======== THE RECORDS ========

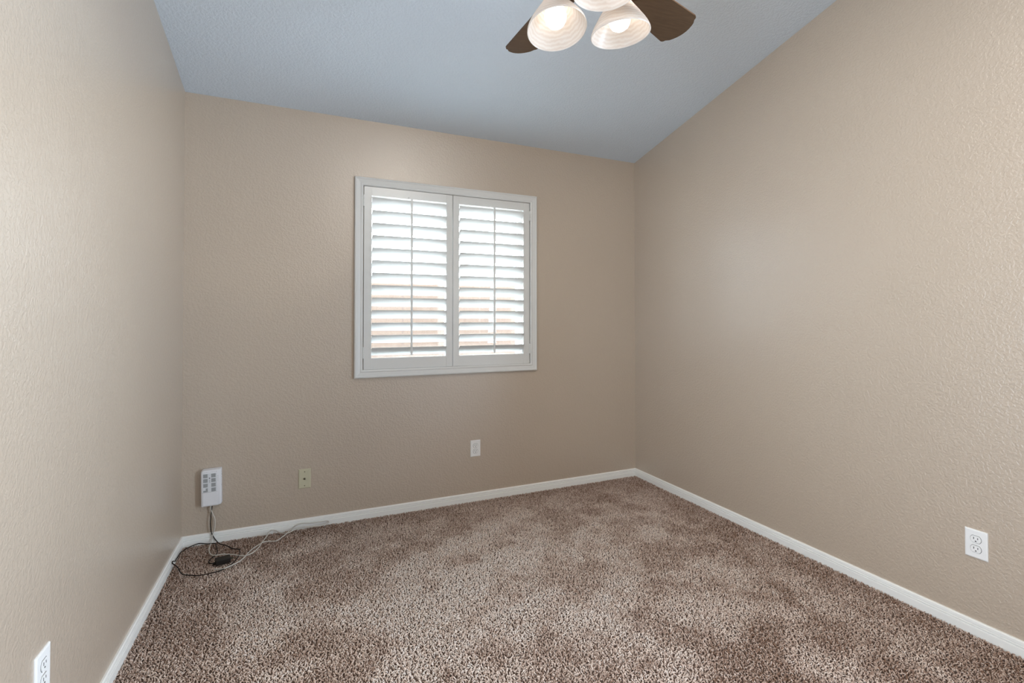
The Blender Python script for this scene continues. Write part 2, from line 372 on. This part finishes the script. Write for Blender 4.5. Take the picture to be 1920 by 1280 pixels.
LZ0, LZ1, NL = 1.020, 2.068, 13
PY0, PY1 = D - .012, D + .016                         # panel thickness 28 mm
pitch = (LZ1 - LZ0) / NL
LW, LT, TILT = .089, .010, math.radians(37)
def louver_mesh(x0, x1):
    b = bmesh.new(); n = 20; prof = []
    for i in range(n):
        a = 2 * PI * i / n; u = math.cos(a); v = math.sin(a)
        prof.append((math.copysign(abs(u) ** .9, u) * LW / 2, v * LT / 2))
    # u runs outwards and down, v is the slat's thickness; room-side edge up
    c, s = math.cos(TILT), math.sin(TILT)
    pts = [(u * c + v * s, -u * s + v * c) for u, v in prof]
    prism(b, pts, 0, x0, x1); return b
def panel(x0, x1, lx0, lx1, hinge_x, hs, astr):
    b = bmesh.new(); zb, ztp = .9465, 2.1285
    box(b, x0, lx0, PY0, PY1, zb, ztp); box(b, lx1, x1, PY0, PY1, zb, ztp)
    bmesh.ops.recalc_face_normals(b, faces=b.faces[:]); bev(b, .0015, 1)
    b2 = bmesh.new(); box(b2, lx0 - .001, lx1 + .001, PY0 + .0015, PY1 - .001, zb, LZ0 - .002); box(b2, lx0 - .001, lx1 + .001, PY0 + .0015, PY1 - .001, LZ1 + .004, ztp)
    me2 = bpy.data.meshes.new('t'); b2.to_mesh(me2); b.from_mesh(me2); b2.free()
    p = S(obj('shutter_panel', b, M['shutter'], sh))
    # astragal bead and stile groove
    lm = None
    for k in range(NL):
        zc = LZ0 + pitch * (k + .5)
        if lm is None: lo_ = obj('louver', louver_mesh(lx0 + .0015, lx1 - .0015), M['shutter'], p); lm = lo_.data; smooth(lo_, 60)
        else: lo_ = obj('louver', lm, None, p)
        lo_.location = (0, (PY0 + PY1) / 2, zc)
    xm = (lx0 + lx1) / 2 + .004
    ry = (PY0 + PY1) / 2 - LW / 2 * math.cos(TILT) - .011
    zo = LW / 2 * math.sin(TILT)
    b = bmesh.new(); box(b, xm - .0065, xm + .0065, ry - .006, ry + .006, LZ0 + pitch * .5 + zo - .055, LZ1 - pitch * .5 + zo + .012)
    bmesh.ops.recalc_face_normals(b, faces=b.faces[:]); bev(b, .003, 2)
    obj('tilt_rod', b, M['shutter'], p)
    # catch peg above the rod
    b = bmesh.new(); lathe(b, [(.0001, -.004), (.0065, -.004), (.0075, 0), (.0065, .005), (.0001, .006)], 16, Matrix.Translation((xm - .012, PY0 - .002, LZ1 + .010)) @ Matrix.Rotation(PI / 2, 4, 'X'), True)
    obj('rod_catch', b, M['shutter'], p)
    for z in hs:
        b = bmesh.new()
        for kk in range(3):
            lathe(b, [(.0001, 0), (.0042, 0), (.0042, .0235), (.0001, .0235)], 12, Matrix.Translation((hinge_x, PY0 - .004, z - .037 + kk * .025)), True)
        box(b, hinge_x - .010, hinge_x + .010, PY0 - .002, PY0 + .001, z - .036, z + .036)
        smooth(obj('hinge', b, M['shutter'], p), 50)
    return p
panel(.3615, .9525, .410, .908, .3590, (2.035, 1.055), -1)
panel(.9560, 1.5415, 1.000, 1.493, 1.5445, (2.035, 1.055), 1)

# ------------------------------------------------------------------ wall plates
def oval(hw, hh, fl, n=40):
    """duplex face: circle of radius hh... flattened top and bottom"""
    out = []
    for i in range(n):
        a = 2 * PI * i / n; out.append((hw * math.cos(a), max(-fl, min(fl, hh * math.sin(a)))))
    return out
def facing(loc, rz, name):  # local: x along the wall, -y out of it into the room, z up
    return empty(name, loc, (0, 0, rz))
def plate_mesh(w, h, t=.0055):
    b = bmesh.new()
    def rr(hw, hh, y): return [Vector((sx, y, sz)) for sx, sz in ((-hw, -hh), (hw, -hh), (hw, hh), (-hw, hh))]
    loft(b, [rr(w / 2, h / 2, 0), rr(w / 2, h / 2, -t * .35), rr(w / 2 - .0015, h / 2 - .0015, -t * .8), rr(w / 2 - .005, h / 2 - .005, -t)]); return b
def outlet(loc, rz, label, w=.073):
    t = facing(loc, rz, 'wall_outlet'); tag(t, label, 'outlet', 'white duplex outlets low on the walls')
    obj('cover_plate', plate_mesh(w, .114), M['plate'], t)
    for s in (1, -1):
        zc = s * .0195
        b = bmesh.new(); prism(b, [(x, z + zc) for x, z in oval(.0183, .0183, .0147)], 1, -.0058, -.0050)
        gr = obj('socket_gap', b, M['groove'], t)
        b = bmesh.new(); prism(b, [(x, z + zc) for x, z in oval(.0170, .0170, .0134)], 1, -.0074, -.0052)
        f = obj('socket', b, M['plate'], t)
        for sx, hh in ((-.0063, .0042), (.0063, .0034)):
            boxobj('slot', (sx - .0013, sx + .0013, -.0078, -.0070, zc + .0035 - hh, zc + .0035 + hh), M['groove'], f)
        b = bmesh.new(); prism(b, [(.0026 * math.cos(2 * PI * i / 14), zc - .0080 + max(-.0016, .0026 * math.sin(2 * PI * i / 14))) for i in range(14)], 1, -.0079, -.0070)
        obj('ground_hole', b, M['slot'], f)
    b = bmesh.new(); lathe(b, [(.0001, 0), (.0026, 0), (.0024, .0012), (.0001, .0015)], 14, Matrix.Translation((0, -.0054, 0)) @ Matrix.Rotation(PI / 2, 4, 'X'), True)
    obj('screw', b, M['plate'], t)
    return t
outlet((1.124, D, .3625), 0, 'white duplex outlet on the back wall below the window')
outlet((R, 1.043, .3615), -PI / 2, 'white duplex outlet on the right wall, at the right edge of the photo')
outlet((-L, 1.636, .357), PI / 2, 'white duplex outlet on the left wall, cut by the bottom photo edge', .076)

t = facing((.0195, D, .2955), 0, 'cable_wall_plate'); tag(t, 'ivory wall plate with a single coax jack on the back wall beside the modem', 'wall plate')
obj('cover_plate', plate_mesh(.0695, .117), M['ivory'], t)
for z in (.042, -.042):
    b = bmesh.new(); lathe(b, [(.0001, 0), (.0034, 0), (.003, .0012), (.0001, .0014)], 14, Matrix.Translation((0, -.0053, z)) @ Matrix.Rotation(PI / 2, 4, 'X'), True)
    obj('screw', b, M['brass'], t)
b = bmesh.new(); lathe(b, [(.0001, 0), (.0068, 0), (.0068, .003), (.0046, .0035), (.0046, .010), (.0030, .010), (.0030, .006), (.0001, .006)], 6, Matrix.Translation((0, -.0053, 0)) @ Matrix.Rotation(PI / 2, 4, 'X'), True)
obj('coax_jack', b, M['brass'], t)

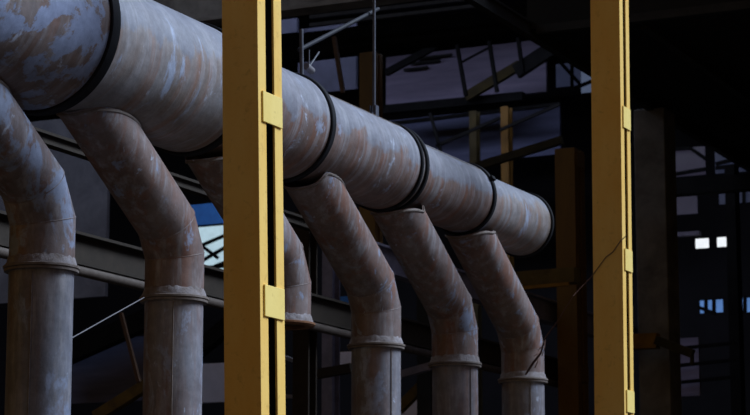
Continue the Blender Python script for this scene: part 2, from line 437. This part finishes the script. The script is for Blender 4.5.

========

DIRECTION: Your copy should match the entries exactly, minus the pictures.

WORKED SOLUTION:
The Blender Python script for this scene continues. Write part 2, from line 372 on. This part finishes the script. Write for Blender 4.5. Take the picture to be 1920 by 1280 pixels.
LZ0, LZ1, NL = 1.020, 2.068, 13
PY0, PY1 = D - .012, D + .016                         # panel thickness 28 mm
pitch = (LZ1 - LZ0) / NL
LW, LT, TILT = .089, .010, math.radians(37)
def louver_mesh(x0, x1):
    b = bmesh.new(); n = 20; prof = []
    for i in range(n):
        a = 2 * PI * i / n; u = math.cos(a); v = math.sin(a)
        prof.append((math.copysign(abs(u) ** .9, u) * LW / 2, v * LT / 2))
    # u runs outwards and down, v is the slat's thickness; room-side edge up
    c, s = math.cos(TILT), math.sin(TILT)
    pts = [(u * c + v * s, -u * s + v * c) for u, v in prof]
    prism(b, pts, 0, x0, x1); return b
def panel(x0, x1, lx0, lx1, hinge_x, hs, astr):
    b = bmesh.new(); zb, ztp = .9465, 2.1285
    box(b, x0, lx0, PY0, PY1, zb, ztp); box(b, lx1, x1, PY0, PY1, zb, ztp)
    bmesh.ops.recalc_face_normals(b, faces=b.faces[:]); bev(b, .0015, 1)
    b2 = bmesh.new(); box(b2, lx0 - .001, lx1 + .001, PY0 + .0015, PY1 - .001, zb, LZ0 - .002); box(b2, lx0 - .001, lx1 + .001, PY0 + .0015, PY1 - .001, LZ1 + .004, ztp)
    me2 = bpy.data.meshes.new('t'); b2.to_mesh(me2); b.from_mesh(me2); b2.free()
    p = S(obj('shutter_panel', b, M['shutter'], sh))
    # astragal bead and stile groove
    lm = None
    for k in range(NL):
        zc = LZ0 + pitch * (k + .5)
        if lm is None: lo_ = obj('louver', louver_mesh(lx0 + .0015, lx1 - .0015), M['shutter'], p); lm = lo_.data; smooth(lo_, 60)
        else: lo_ = obj('louver', lm, None, p)
        lo_.location = (0, (PY0 + PY1) / 2, zc)
    xm = (lx0 + lx1) / 2 + .004
    ry = (PY0 + PY1) / 2 - LW / 2 * math.cos(TILT) - .011
    zo = LW / 2 * math.sin(TILT)
    b = bmesh.new(); box(b, xm - .0065, xm + .0065, ry - .006, ry + .006, LZ0 + pitch * .5 + zo - .055, LZ1 - pitch * .5 + zo + .012)
    bmesh.ops.recalc_face_normals(b, faces=b.faces[:]); bev(b, .003, 2)
    obj('tilt_rod', b, M['shutter'], p)
    # catch peg above the rod
    b = bmesh.new(); lathe(b, [(.0001, -.004), (.0065, -.004), (.0075, 0), (.0065, .005), (.0001, .006)], 16, Matrix.Translation((xm - .012, PY0 - .002, LZ1 + .010)) @ Matrix.Rotation(PI / 2, 4, 'X'), True)
    obj('rod_catch', b, M['shutter'], p)
    for z in hs:
        b = bmesh.new()
        for kk in range(3):
            lathe(b, [(.0001, 0), (.0042, 0), (.0042, .0235), (.0001, .0235)], 12, Matrix.Translation((hinge_x, PY0 - .004, z - .037 + kk * .025)), True)
        box(b, hinge_x - .010, hinge_x + .010, PY0 - .002, PY0 + .001, z - .036, z + .036)
        smooth(obj('hinge', b, M['shutter'], p), 50)
    return p
panel(.3615, .9525, .410, .908, .3590, (2.035, 1.055), -1)
panel(.9560, 1.5415, 1.000, 1.493, 1.5445, (2.035, 1.055), 1)

# ------------------------------------------------------------------ wall plates
def oval(hw, hh, fl, n=40):
    """duplex face: circle of radius hh... flattened top and bottom"""
    out = []
    for i in range(n):
        a = 2 * PI * i / n; out.append((hw * math.cos(a), max(-fl, min(fl, hh * math.sin(a)))))
    return out
def facing(loc, rz, name):  # local: x along the wall, -y out of it into the room, z up
    return empty(name, loc, (0, 0, rz))
def plate_mesh(w, h, t=.0055):
    b = bmesh.new()
    def rr(hw, hh, y): return [Vector((sx, y, sz)) for sx, sz in ((-hw, -hh), (hw, -hh), (hw, hh), (-hw, hh))]
    loft(b, [rr(w / 2, h / 2, 0), rr(w / 2, h / 2, -t * .35), rr(w / 2 - .0015, h / 2 - .0015, -t * .8), rr(w / 2 - .005, h / 2 - .005, -t)]); return b
def outlet(loc, rz, label, w=.073):
    t = facing(loc, rz, 'wall_outlet'); tag(t, label, 'outlet', 'white duplex outlets low on the walls')
    obj('cover_plate', plate_mesh(w, .114), M['plate'], t)
    for s in (1, -1):
        zc = s * .0195
        b = bmesh.new(); prism(b, [(x, z + zc) for x, z in oval(.0183, .0183, .0147)], 1, -.0058, -.0050)
        gr = obj('socket_gap', b, M['groove'], t)
        b = bmesh.new(); prism(b, [(x, z + zc) for x, z in oval(.0170, .0170, .0134)], 1, -.0074, -.0052)
        f = obj('socket', b, M['plate'], t)
        for sx, hh in ((-.0063, .0042), (.0063, .0034)):
            boxobj('slot', (sx - .0013, sx + .0013, -.0078, -.0070, zc + .0035 - hh, zc + .0035 + hh), M['groove'], f)
        b = bmesh.new(); prism(b, [(.0026 * math.cos(2 * PI * i / 14), zc - .0080 + max(-.0016, .0026 * math.sin(2 * PI * i / 14))) for i in range(14)], 1, -.0079, -.0070)
        obj('ground_hole', b, M['slot'], f)
    b = bmesh.new(); lathe(b, [(.0001, 0), (.0026, 0), (.0024, .0012), (.0001, .0015)], 14, Matrix.Translation((0, -.0054, 0)) @ Matrix.Rotation(PI / 2, 4, 'X'), True)
    obj('screw', b, M['plate'], t)
    return t
outlet((1.124, D, .3625), 0, 'white duplex outlet on the back wall below the window')
outlet((R, 1.043, .3615), -PI / 2, 'white duplex outlet on the right wall, at the right edge of the photo')
outlet((-L, 1.636, .357), PI / 2, 'white duplex outlet on the left wall, cut by the bottom photo edge', .076)

t = facing((.0195, D, .2955), 0, 'cable_wall_plate'); tag(t, 'ivory wall plate with a single coax jack on the back wall beside the modem', 'wall plate')
obj('cover_plate', plate_mesh(.0695, .117), M['ivory'], t)
for z in (.042, -.042):
    b = bmesh.new(); lathe(b, [(.0001, 0), (.0034, 0), (.003, .0012), (.0001, .0014)], 14, Matrix.Translation((0, -.0053, z)) @ Matrix.Rotation(PI / 2, 4, 'X'), True)
    obj('screw', b, M['brass'], t)
b = bmesh.new(); lathe(b, [(.0001, 0), (.0068, 0), (.0068, .003), (.0046, .0035), (.0046, .010), (.0030, .010), (.0030, .006), (.0001, .006)], 6, Matrix.Translation((0, -.0053, 0)) @ Matrix.Rotation(PI / 2, 4, 'X'), True)
obj('coax_jack', b, M['brass'], t)

Continue the Blender Python script for this scene: part 2, from line 437. This part finishes the script. The script is for Blender 4.5.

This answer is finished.